## EXERCISE OBJECTIVE
Take the lines beginning with the one that contains "What Blender Python" and ending with the one that contains "PI = math.pi", and set them down exactly. Omit all pictures.

## SUPPLIED MATERIAL
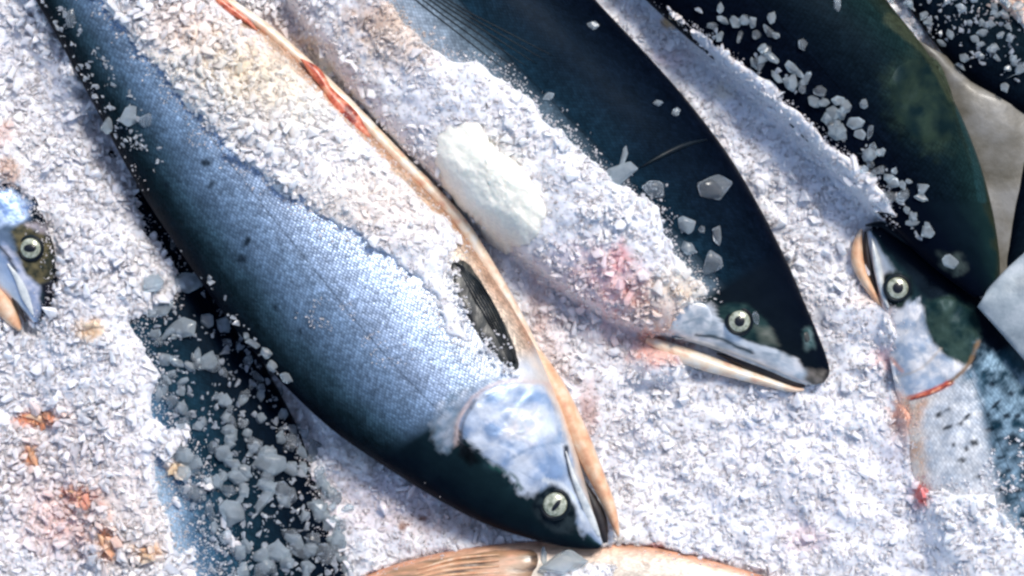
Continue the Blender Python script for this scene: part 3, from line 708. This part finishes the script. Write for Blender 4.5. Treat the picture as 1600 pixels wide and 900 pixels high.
# a deep gap stays between the big salmon and its half-buried neighbour; liner pocket sits low
pit = blur((band([(150, 180), (260, 380), (360, 520), (440, 620), (480, 700)], 24, PXg, PYg) | inpoly([(1440, 60), (1480, 90), (1600, 150), (1800, 150), (1800, 620), (1640, 600), (1540, 480)], PXg, PYg)).astype(float), 4)
base = base - 0.022 * pit
def bumpy(x, y, rx, ry, h): return h * np.exp(-(((PXg - x) / rx) ** 2 + ((PYg - y) / ry) ** 2) ** 1.5)
base = base + bumpy(1335, 490, 50, 40, .010) + bumpy(1030, 572, 44, 28, .018) + bumpy(90, 450, 26, 60, .008) + bumpy(1180, 200, 90, 90, .006) + bumpy(560, 800, 120, 60, -.004)
dC = linedist([(1000, -40), (1080, 40), (1170, 112), (1255, 180), (1325, 250), (1385, 318), (1430, 365)], PXg, PYg)
base = base + np.exp(-(dC / 24.) ** 2) * (0.004 + 0.010 * fbm(PXg / 22. + 9, PYg / 22.)) * (PYg < 330)
dA = linedist([(60, 20), (120, 130), (185, 245), (245, 345)], PXg, PYg)
base = base + np.exp(-(dA / 22.) ** 2) * np.clip(fbm(PXg / 24. + 3, PYg / 24.) - .38, 0, 1) * 0.06
Fs = np.where(FH > 0, FH, -0.02)
inn = np.clip(1 - blur(blur(opn, 9), 6) * 2.0, 0, 1)
cover = Fs + 0.0014 + (0.0010 + 0.009 * fbm(PXg / 24., PYg / 24. + 50)) * inn
covH = np.maximum(base, np.where(FH > 0, cover, base))
covH = np.maximum(covH, blur(covH, 4) * (FH <= 0))      # snow banks against the fish instead of a step
openH = np.where((FH > 0) & (Fs > base - 0.003), np.minimum(base, Fs - 0.010), base)
bedZ = covH * (1 - ob) + openH * ob
side = np.where(FH > 0, 0, 1)
bedZ = np.where((FH <= 0) & (ob > 0.4), base, bedZ)
bedZ = blur(bedZ, 1)

# stains, and shade painted into the ice colour: (px, py, rx, ry, rgb multiplier, strength)
STAIN_SHADE = [(400, 150, 170, 80, (1, .96, .87), .8), (560, 300, 130, 70, (1, .95, .88), .7), (250, 60, 90, 70, (1, .96, .9), .6), (90, 760, 110, 110, (1, .84, .78), .5), (200, 820, 80, 80, (1, .88, .76), .5), (900, 420, 60, 40, (1, .86, .86), .6), (970, 460, 26, 22, (1, .72, .70), .5), (1060, 520, 50, 20, (1, .76, .6), .7), (1410, 650, 14, 50, (1, .66, .5), .7), (955, 440, 55, 50, (1, .70, .68), .7), (965, 400, 20, 20, (1, .5, .5), .6), (1000, 500, 70, 45, (1, .80, .74), .8), (1040, 470, 60, 40, (1, .88, .72), .7), (1080, 440, 50, 30, (1, .92, .8), .6), (1030, 550, 40, 25, (1, .6, .5), .9),
         (60, 655, 35, 14, (.95, .4, .22), 1), (50, 715, 14, 20, (.9, .45, .25), 1), (120, 775, 30, 16, (1, .55, .4), .9), (100, 820, 60, 50, (1, .78, .72), .8), (165, 850, 18, 30, (.95, .5, .3), .9), (232, 865, 26, 14, (.95, .6, .35), .9),
         (140, 515, 26, 14, (1, .7, .42), .9), (270, 735, 18, 12, (1, .7, .4), .9), (15, 270, 18, 26, (.8, .55, .42), .9), (5, 210, 14, 20, (.9, .6, .5), .7), (350, 760, 26, 14, (.9, .72, .55), .8),
         (630, 55, 90, 50, (.86, .74, .64), .9), (600, 20, 60, 40, (.8, .68, .6), .8), (430, 60, 60, 40, (1, .88, .86), .6), (420, 120, 70, 60, (1, .9, .74), .8), (350, 70, 100, 60, (1, .93, .82), .7), (300, 40, 60, 40, (1, .86, .8), .6), (620, 320, 90, 60, (1, .9, .82), .6), (760, 255, 60, 60, (1, .97, .85), .3), (690, 560, 60, 40, (1, .92, .84), .4),  # leading grey-brown pair paints the shade of the top pocket into the ice
         (1440, 770, 12, 26, (.75, .2, .18), 1), (1420, 640, 24, 26, (1, .6, .45), .9), (1390, 560, 26, 20, (1, .7, .66), .8), (1400, 705, 20, 40, (.7, .7, .76), .7), (1260, 840, 34, 22, (1, .8, .8), .6), (1050, 35, 14, 10, (.9, .6, .3), 1), (1130, 145, 20, 14, (1, .9, .72), .7), (1050, 90, 30, 14, (1, .84, .84), .6),
         (1024, 855, 12, 8, (.6, .3, .28), 1), (960, 860, 90, 20, (1, .88, .72), .8), (1590, 10, 50, 24, (1, .68, .5), 1), (1350, 470, 20, 10, (1, .8, .66), .6),
         (620, 780, 120, 60, (.90, .80, .80), .7), (730, 810, 100, 30, (.82, .72, .66), .8), (628, 822, 8, 6, (.35, .2, .15), 1), (660, 810, 7, 5, (.4, .25, .2), 1), (560, 720, 40, 30, (.86, .82, .72), .6),  # leading broad pair is painted shadow over the snow near the bottom
         (860, 560, 30, 60, (1, .84, .76), .5), (920, 640, 16, 40, (.8, .55, .5), .7), (840, 480, 16, 50, (.9, .66, .56), .5), (1300, 740, 200, 120, (1, .98, 1.0), .2), (1240, 800, 12, 10, (.75, .75, .85), .5)]
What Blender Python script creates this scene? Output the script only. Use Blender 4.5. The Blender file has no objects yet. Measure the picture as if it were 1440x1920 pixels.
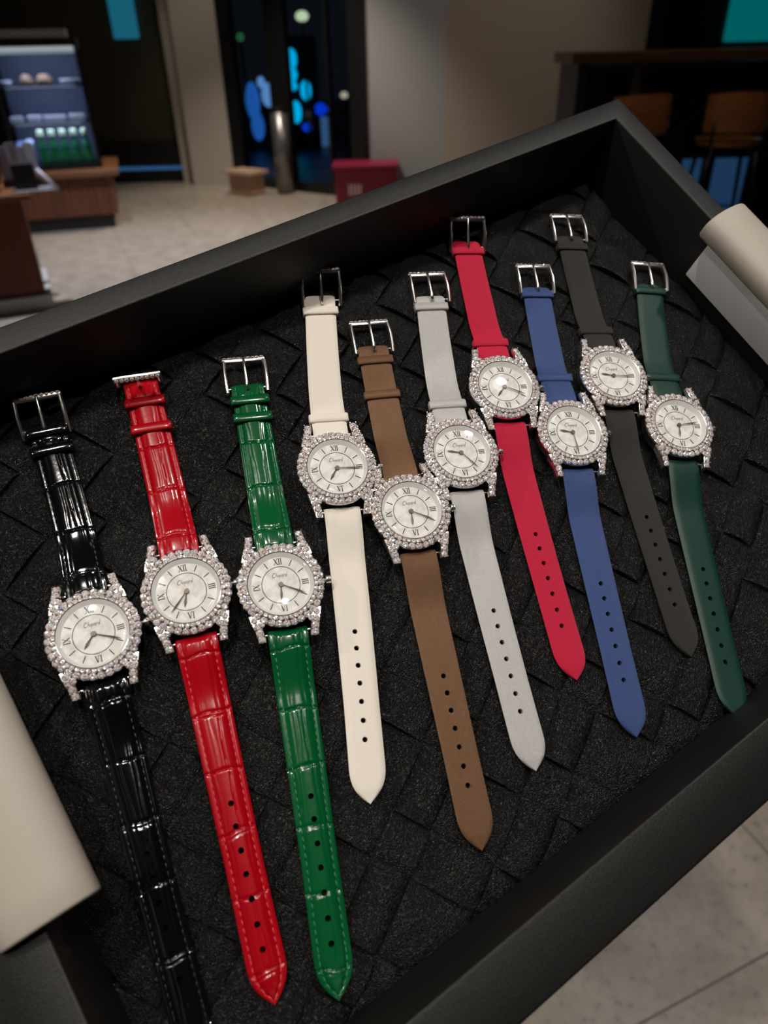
import bpy, bmesh, math, random
from mathutils import Matrix, Vector
random.seed(7)
S = bpy.context.scene
COL = S.collection
PI = math.pi

# ------------------------------------------------------------------ camera
CAM_LOC = Vector((0, 0, 1.25))
PITCH, ROLL = math.radians(33), math.radians(1.4)
fw = Vector((0, math.cos(PITCH), -math.sin(PITCH)))
rt0 = Vector((1, 0, 0)); up0 = Vector((0, math.sin(PITCH), math.cos(PITCH)))
rt = math.cos(ROLL) * rt0 - math.sin(ROLL) * up0
up = math.cos(ROLL) * up0 + math.sin(ROLL) * rt0
cd = bpy.data.cameras.new('camera')
cam = bpy.data.objects.new('camera', cd); COL.objects.link(cam)
cam.matrix_world = Matrix.Translation(CAM_LOC) @ Matrix((rt, up, -fw)).transposed().to_4x4()
cd.sensor_fit = 'VERTICAL'; cd.sensor_height = 36; cd.sensor_width = 27
cd.lens = 1343.86 / 1920 * 36
cd.clip_start = 0.02; cd.clip_end = 60
cd.dof.use_dof = True; cd.dof.focus_distance = 0.325; cd.dof.aperture_fstop = 9.5
S.camera = cam
S.view_settings.view_transform = 'Standard'
S.view_settings.look = 'None'
S.view_settings.gamma = 1
S.view_settings.exposure = 0.0

# tray frame in the world (millimetres -> metres). X,Y lie in the tray, Z is its normal
TR = Matrix(((0.987454, -0.007577, 0.157725), (0.094834, 0.827108, -0.553985), (-0.126258, 0.561993, 0.817449)))
TO = Vector((0.0, 0.2607, 1.0807))
TRAY = Matrix.Translation(TO) @ (TR * 0.001).to_4x4()
TA = math.radians(31.5)
TRAY_EN = TRAY @ Matrix.Rotation(TA, 4, 'Z')            # x along the long side, y towards the far side

# ------------------------------------------------------------------ world and lights
w = bpy.data.worlds.new('world'); S.world = w; w.use_nodes = True
w.node_tree.nodes['Background'].inputs[0].default_value = (0.25, 0.3, 0.42, 1)
w.node_tree.nodes['Background'].inputs[1].default_value = 0.02


def spot(name, loc, target, power, size, angle, blend=0.3, col=(1, 0.93, 0.84)):
    l = bpy.data.lights.new(name, 'SPOT'); l.energy = power; l.shadow_soft_size = size
    l.spot_size = math.radians(angle); l.spot_blend = blend; l.color = col
    o = bpy.data.objects.new(name, l); COL.objects.link(o)
    o.location = loc
    d = Vector(target) - Vector(loc)
    o.rotation_euler = d.to_track_quat('-Z', 'Y').to_euler()
    return o


def area(name, loc, target, power, sx, sy, col=(1, 0.93, 0.84)):
    l = bpy.data.lights.new(name, 'AREA'); l.energy = power; l.shape = 'RECTANGLE'; l.size = sx; l.size_y = sy
    l.color = col
    o = bpy.data.objects.new(name, l); COL.objects.link(o)
    o.location = loc
    d = Vector(target) - Vector(loc)
    o.rotation_euler = d.to_track_quat('-Z', 'Y').to_euler()
    return o


KEY = spot('key_downlight', (-0.30, -0.26, 2.93), (0.03, 0.30, 1.08), 52, 0.03, 50)
spot('left_fill', (-2.1, 0.35, 2.93), (0.05, 0.38, 1.1), 48, 0.04, 40)  # added fill from the left to brighten the handle flap
spot('buckle_fill', (0.33, -0.53, 2.93), (0.05, 0.32, 1.05), 44, 0.03, 50)  # added fill so the buckles by the far wall get light
spot('far_rim_fill', (0.85, 0.40, 2.93), (0.15, 0.40, 1.05), 30, 0.04, 60, col=(1, 0.93, 0.86))  # added fill, placed for a sheen on the far rim
spot('near_side_fill', (-0.95, -0.85, 2.93), (0.0, 0.35, 1.05), 24, 0.04, 60, col=(1, 0.9, 0.8))  # added fill from the near side for buckles and flap
# downlights over the lobby floor
for (x, y, p) in ((-1.7, 4.6, 310), (-1.0, 6.9, 210), (1.3, 1.6, 34)):
    spot('lobby_downlight', (x, y, 2.93), (x, y, 0), p, 0.06, 95, 0.6, (0.86, 0.88, 1.0) if y < 5 else (1, 0.88, 0.74))
spot('wall_washer', (0.9, 5.6, 2.93), (0.7, 7.1, 0.6), 24, 0.08, 80, 0.7, (1, 0.9, 0.82))
spot('column_washer', (-1.6, 7.6, 2.93), (-1.75, 8.7, 0.7), 25, 0.08, 50, 0.7, (1, 0.88, 0.76))
spot('chair_fill', (1.9, 4.4, 2.93), (1.9, 5.1, 0.9), 16, 0.06, 60, 0.7, (1, 0.85, 0.7))  # added fill that brightens the bar chairs


# ------------------------------------------------------------------ materials
def ramp(nt, fac, stops):
    r = nt.nodes.new('ShaderNodeValToRGB')
    while len(r.color_ramp.elements) < len(stops):
        r.color_ramp.elements.new(0.5)
    for e, (p, c) in zip(r.color_ramp.elements, stops):
        e.position = p; e.color = (*c, 1)
    nt.links.new(fac, r.inputs[0])
    return r.outputs[0]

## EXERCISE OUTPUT
What Blender Python script creates this scene? Output the script only. Use Blender 4.5. The Blender file has no objects yet. Measure the picture as if it were 1440x1920 pixels.
import bpy, bmesh, math, random
from mathutils import Matrix, Vector
random.seed(7)
S = bpy.context.scene
COL = S.collection
PI = math.pi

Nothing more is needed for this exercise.